**THE PROBLEM**
Print exactly those lines that run from the beginning of the data to the line bearing "XL, YB = -1.75, -1.65", inclusive.
▬▬▬▬▬▬
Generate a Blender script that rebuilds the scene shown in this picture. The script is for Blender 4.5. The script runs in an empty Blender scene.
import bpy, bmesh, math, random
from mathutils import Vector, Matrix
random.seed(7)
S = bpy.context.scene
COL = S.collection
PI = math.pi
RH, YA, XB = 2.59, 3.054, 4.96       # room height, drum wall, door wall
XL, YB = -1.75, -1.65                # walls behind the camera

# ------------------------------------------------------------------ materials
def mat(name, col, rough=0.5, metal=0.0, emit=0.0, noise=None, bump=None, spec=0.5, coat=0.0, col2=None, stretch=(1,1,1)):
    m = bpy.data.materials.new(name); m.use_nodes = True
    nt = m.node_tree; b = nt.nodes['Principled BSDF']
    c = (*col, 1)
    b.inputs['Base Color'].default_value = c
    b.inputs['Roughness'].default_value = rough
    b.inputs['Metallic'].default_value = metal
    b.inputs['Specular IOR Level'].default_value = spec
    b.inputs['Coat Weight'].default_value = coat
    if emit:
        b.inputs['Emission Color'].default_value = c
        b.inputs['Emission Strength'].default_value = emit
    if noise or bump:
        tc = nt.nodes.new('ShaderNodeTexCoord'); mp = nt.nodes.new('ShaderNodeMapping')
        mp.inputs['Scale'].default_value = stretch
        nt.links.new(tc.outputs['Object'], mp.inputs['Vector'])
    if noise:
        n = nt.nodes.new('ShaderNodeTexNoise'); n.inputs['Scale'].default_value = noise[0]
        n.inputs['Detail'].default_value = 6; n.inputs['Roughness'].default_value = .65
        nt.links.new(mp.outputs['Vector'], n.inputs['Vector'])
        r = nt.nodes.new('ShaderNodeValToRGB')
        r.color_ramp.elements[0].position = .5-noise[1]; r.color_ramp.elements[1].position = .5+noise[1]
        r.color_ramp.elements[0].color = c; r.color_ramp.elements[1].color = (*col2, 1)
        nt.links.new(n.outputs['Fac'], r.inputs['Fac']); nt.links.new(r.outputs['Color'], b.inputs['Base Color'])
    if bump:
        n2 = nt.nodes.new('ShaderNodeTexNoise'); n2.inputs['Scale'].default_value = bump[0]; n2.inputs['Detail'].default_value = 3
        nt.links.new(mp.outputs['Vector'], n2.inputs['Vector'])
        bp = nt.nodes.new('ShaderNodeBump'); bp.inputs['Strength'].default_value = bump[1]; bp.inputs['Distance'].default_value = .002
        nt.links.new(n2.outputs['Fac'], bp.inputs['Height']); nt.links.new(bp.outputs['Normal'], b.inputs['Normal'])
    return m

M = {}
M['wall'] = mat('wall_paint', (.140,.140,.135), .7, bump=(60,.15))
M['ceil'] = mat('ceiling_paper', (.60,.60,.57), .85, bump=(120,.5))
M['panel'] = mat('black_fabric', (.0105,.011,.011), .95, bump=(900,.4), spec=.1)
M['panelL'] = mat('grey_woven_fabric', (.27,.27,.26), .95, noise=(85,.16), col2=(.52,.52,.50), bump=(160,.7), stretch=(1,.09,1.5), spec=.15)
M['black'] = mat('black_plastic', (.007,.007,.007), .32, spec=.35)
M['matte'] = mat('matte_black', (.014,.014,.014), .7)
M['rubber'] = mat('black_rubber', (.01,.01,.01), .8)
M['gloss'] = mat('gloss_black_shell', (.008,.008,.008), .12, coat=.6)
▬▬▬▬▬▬
**THE ANSWER**
Generate a Blender script that rebuilds the scene shown in this picture. The script is for Blender 4.5. The script runs in an empty Blender scene.
import bpy, bmesh, math, random
from mathutils import Vector, Matrix
random.seed(7)
S = bpy.context.scene
COL = S.collection
PI = math.pi
RH, YA, XB = 2.59, 3.054, 4.96       # room height, drum wall, door wall
XL, YB = -1.75, -1.65                # walls behind the camera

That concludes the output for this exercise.